The biggest difference is stylistic. The original was fast-paced and heavy on action; Speaker for the Dead was slow and rich; Xenocide was multi-threaded but tonally similar to Speaker; Children of the Mind is mostly dialogue, fast-paced again but low on action and surprisingly lacking in characterization. Wedged into the dialogues is a series of misplaced speculations and implausible romances of no relevance to the plot, though one of these is predicted in a dream in Xenocide.

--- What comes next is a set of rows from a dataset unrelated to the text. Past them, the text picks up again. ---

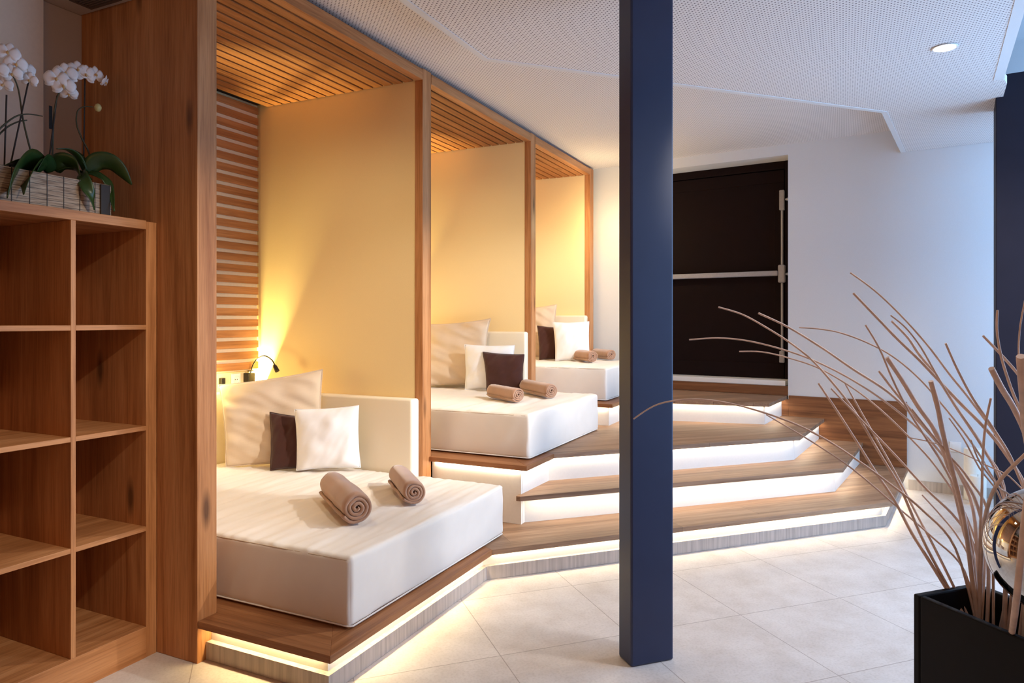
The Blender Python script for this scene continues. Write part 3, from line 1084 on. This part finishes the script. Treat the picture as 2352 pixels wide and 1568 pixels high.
light('shelf_spot', 'SPOT', (0.10, 1.65, 2.82), 240, (1.0, 0.86, 0.68), aim=(-2.45, 1.95, 1.15), spot_size=math.radians(40), spot_blend=0.9, shadow_soft_size=0.03)
# wall washer behind the column, by the last alcove
light('wall_washer', 'POINT', (-2.2, 6.62, 2.4), 13, WARM, shadow_soft_size=0.06)

# ventilation grille over the end panel
r = thing('vent_grille', 'dark ventilation grille in the ceiling above the orchids', 'vent', (-2.95, 1.93, 2.822))
mb = MB()
mb.box(-3.05, -2.84, 1.90, 1.915, 2.812, 2.8215).box(-3.05, -2.84, 1.985, 2.0, 2.812, 2.8215).box(-3.05, -3.035, 1.915, 1.985, 2.812, 2.8215).box(-2.855, -2.84, 1.915, 1.985, 2.812, 2.8215)
mb.build('frame', plain('brown_grille', rgb(96, 80, 70), 0.6), r)
mb = MB()
for k in range(5):
    y = 1.92 + k * 0.014
    mb.box(-3.035, -2.855, y, y + 0.004, 2.8145, 2.8205)
mb.build('louvre', plain('grille_louvre', rgb(120, 104, 92), 0.6), r)
MB().box(-3.036, -2.854, 1.914, 1.986, 2.8207, 2.8216).build('backing', M_DARKSLOT, r)

# ================================================================ SHELVES
XS, XSB = -2.661, -3.153
r = thing('shelving_unit', 'open oak shelving unit with empty compartments left of the end panel', 'shelf', (-2.9, 1.5, 0))
YL = 0.55
MB().box(XSB, XS + 0.001, YL, 1.982, 1.804, 1.842).build('top_board', M_OAKY, r, 0.0015)
MB().box(XSB, XSB + 0.012, YL, 1.982, 0.10, 1.8035).build('back_panel', M_OAKZ, r)
divs = [1.665 - 0.3175 * k for k in range(4)]
for y in divs:
    MB().box(XSB + 0.0125, XS, y, y + 0.019, 0.1305, 1.8035).build('divider', M_OAKZ, r, 0.001)
MB().box(XSB, XS - 0.002, 1.9825, 2.0315, 0.0, 1.838).build('side_panel', M_OAKZ, r, 0.001)
for (z0, z1) in ((1.382, 1.402), (0.957, 0.976), (0.533, 0.552)):
    for k, y in enumerate(divs[:3] + [None]):
        if k == 0:
            a, b = divs[0] + 0.0192, 1.9822
        else:
            a, b = divs[k] + 0.0192, divs[k - 1] - 0.0002
        MB().box(XSB + 0.0125, XS - 0.0005, a, b, z0, z1).build('shelf', M_OAKY, r, 0.001)
MB().box(XSB + 0.0125, XS - 0.0205, YL, 1.982, 0.108, 0.130).build('bottom_shelf', M_OAKY, r)
MB().box(XS - 0.02, XS, YL, 1.982, 0.0, 0.1302).build('plinth_board', M_OAKY, r, 0.0015)

# ================================================================ ORCHIDS
zt = 1.842
r = thing('planter_basket', 'long low planter box wrapped in bamboo matting on top of the shelves', 'planter', (-2.83, 1.55, zt))
bx0, bx1, by0, by1, bz = -2.95, -2.715, 1.02, 1.865, 0.132
mb = MB()
mb.box(bx0, bx1, by0, by0 + 0.012, zt + 0.001, zt + bz).box(bx0, bx1, by1 - 0.012, by1, zt + 0.001, zt + bz)
mb.box(bx0, bx0 + 0.012, by0 + 0.012, by1 - 0.012, zt + 0.001, zt + bz).box(bx1 - 0.012, bx1, by0 + 0.012, by1 - 0.012, zt + 0.001, zt + bz)
mb.box(bx0 + 0.012, bx1 - 0.012, by0 + 0.012, by1 - 0.012, zt + 0.001, zt + 0.012)
mb.build('bamboo_wall', M_BAMBOO, r, 0.004)
mb = MB()
for y in [by0 + 0.03 + 0.062 * k for k in range(14)]:
    mb.box(bx1 - 0.0005, bx1 + 0.0015, y, y + 0.0025, zt + 0.001, zt + bz)
for k in range(7):
    z = zt + 0.014 + k * 0.0185
    mb.box(bx1 - 0.0005, bx1 + 0.0008, by0, by1, z, z + 0.0012)
    mb.box(bx0, bx1, by1 - 0.0005, by1 + 0.001, z, z + 0.002)
mb.build('binding', M_STAKE, r)
MB().box(bx0 + 0.0125, bx1 - 0.0125, by0 + 0.0125, by1 - 0.0125, zt + 0.0125, zt + bz - 0.012).build('bark_filling', M_SOIL, r)
MB().box(bx1 + 0.0012, bx1 + 0.008, by1 - 0.05, by1 - 0.012, zt + 0.002, zt + bz - 0.004).build('corner_strap', M_STAKE, r, 0.002)


def leaf(root, name, pts, wmax, twist=0.0):
    c = catmull(pts, 6)
    n = len(c)
    rows = []
    for i, p in enumerate(c):
        t = i / (n - 1)
        d = (c[min(i + 1, n - 1)] - c[max(i - 1, 0)]).normalized()
        side = d.cross(Vector((0, 0, 1)))
        if side.length < 0.15:
            side = RT.copy()
        side.normalize()
        side = Matrix.Rotation(twist, 3, d) @ side
        nn = side.cross(d).normalized()
        w = wmax * (0.35 + 0.65 * math.sin(math.pi * min(1, t * 0.9 + 0.12))) * (1 - max(0, t - 0.75) ** 1.6 * 7.5) if t < 1 else 0.002
        w = max(0.003, w)
        row = []
        for k in (-1, -0.6, 0, 0.6, 1):
            row.append(p + side * (w * k) + nn * (0.25 * w * (abs(k) ** 1.3)))
        rows.append(row)
    mb = MB().surf(rows)
    o = mb.build(name, M_LEAF, root)
    s = o.modifiers.new('thick', 'SOLIDIFY')
    s.thickness = 0.0025
    return o


def flower(root, c, face, size, seed):
    c = Vector(c)
    f = Vector(face).normalized()
    e1 = f.cross(UP).normalized()
    e2 = e1.cross(f)
    rs = random.Random(seed)
    rot = rs.uniform(-0.25, 0.25)
    mb = MB()
    spec = [(90, 1.05, 0.34), (212, 1.0, 0.34), (328, 1.0, 0.34), (8, 1.0, 0.60), (172, 1.0, 0.60)]
    for k, (ang, ln, wd) in enumerate(spec):
        a = math.radians(ang) + rot
        d = e1 * math.cos(a) + e2 * math.sin(a)
        s = e2 * math.cos(a) - e1 * math.sin(a)
        rows = []
        for i in range(7):
            t = i / 6
            w = size * wd * math.sin(math.pi * min(0.97, 0.05 + 0.80 * t ** 1.25 + 0.12 * t)) ** 0.8
            off = f * (size * (0.06 + 0.10 * math.sin(t * 2.2) - 0.20 * t * t) + (0.003 if k > 2 else 0))
            rows.append([c + d * (size * ln * t) + s * (w * q) + off - f * (abs(q) ** 2 * size * 0.05) for q in (-1, -0.5, 0, 0.5, 1)])
        mb.surf(rows)
    o = mb.build('flower', M_PETAL, root)
    sd = o.modifiers.new('thick', 'SOLIDIFY')
    sd.thickness = 0.0012
    lp = MB()
    p0 = c + f * size * 0.15
    lp.tube([p0, p0 + f * size * 0.22 - e2 * size * 0.10, p0 + f * size * 0.30 - e2 * size * 0.28], [size * 0.10, size * 0.13, size * 0.04], 8)
    lp.tube([p0, p0 + f * size * 0.2 + e2 * size * 0.06], [size * 0.06, size * 0.05], 8)
    lp.build('lip', M_LIP, o)


ztop = zt + bz - 0.01


def orchid(label, base_px, xp, stems, flowers, leaves, stakes, extra=None):
    b = onx(base_px[0], base_px[1], xp)
    root = thing('orchid', label, 'orchid', (b.x, b.y, ztop), 'white orchids')
    for s in stems:
        pts = [onx(x, y, X) for x, y, X in s]
        MB().tube(catmull(pts, 6), [0.0038 - 0.0016 * k / (6 * (len(pts) - 1)) for k in range(6 * (len(pts) - 1) + 1)], 8).build('stem', M_STEM, root)
    for s in stakes:
        MB().tube([onx(x, y, X) for x, y, X in s], 0.0030, 8).build('support_stake', M_STAKE, root)
    for k, (x, y, X, sz, fx, fy, fz) in enumerate(flowers):
        flower(root, onx(x, y, X), (fx, fy, fz), sz, k + int(base_px[0]))
    for pts, w, tws in leaves:
        leaf(root, 'leaf', [onx(x, y, X) for x, y, X in pts], w, tws)
    if extra:
        extra(root)
    return root


def ex1(root):
    p = onx(116, 255, -2.815)
    MB().box(p.x, p.x + 0.002, p.y - 0.006, p.y + 0.006, p.z - 0.07, p.z + 0.02).build('plant_tag', M_DARKSLOT, root)


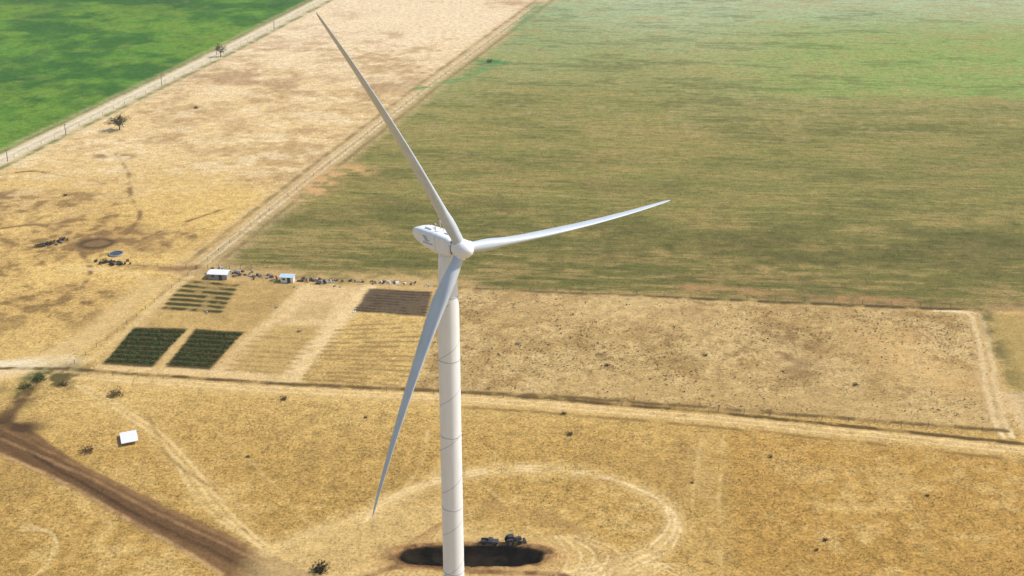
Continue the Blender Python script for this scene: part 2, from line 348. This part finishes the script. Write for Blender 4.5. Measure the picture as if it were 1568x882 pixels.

The cultural worldbuilding, such as it is, is bad. The only interesting detail is a reminder of indications in Xenocide that the hive queens’ workers are enslaved, but this never reaches the court system defined in Ender’s pact. Indeed, the pact doesn’t feature. Instead, Card steps in mud by firmly establishing that many more human ethnic groups from Earth have their own exoplanets. Trondheim, the Norwegian–Scandinavian planet in Speaker, made sense to me because of its inhospitable climate. Ganges and Path made much less sense. Now there’s a Japanese planet, a Samoan planet, etc. One minor character, living 3000 years in the future, says the Catholics of Lusitania are “Brazilian”, not of his own “Portuguese ethnic heritage”, but Brazil’s Catholic colonizers left Portugal mere centuries before the novel was written. It is implausible that the distinction between Portuguese and colonizer-derived Catholic Brazilians would remain stable and important across three millennia.

The Japanese planet is embarrassingly named “Divine Wind”. It shows one clear case of cultural development, which Card—in the afterword—reveals he took from a dream his wife had: The people of Divine Wind carry cremation jewelry, an invention that would be abhorrent to most non-Christian Japanese at the time of writing, because of the stigma (contamination as per The Golden Bough) associated with dead bodies. Card’s future Japanese are also unlike real Japanese in other ways: They eat only raw fish, they mistakenly say -san where modern Japanese would use -sama, and many of them view the atomic bombing of Japan as “the gods’ attempt at redemption of the people”. That latter detail is lifted not from Japanese culture but from Judeo-Christian culture. It echoes an idea of “Habakkuk” (ca. 600 BCE) and other books of The Old Testament, that Yahweh punishes his chosen people to redeem them.

Along the way, Card takes his muddy foot and puts it in his mouth. Like the elderly Heinlein in Time Enough for Love (1973), he’s got an AI—albeit an AI retconned as a soul that can run on trees—turning into a woman. Like Heinlein’s Lazarus Long, Ender is thousands of years old when a part of him is finally put to rest in this volume. To the extent that Ender dies, this is a conclusion, but it is unworthy: A Christian fantasy novel and not a good one, built on schmaltz and stereotype, not thought.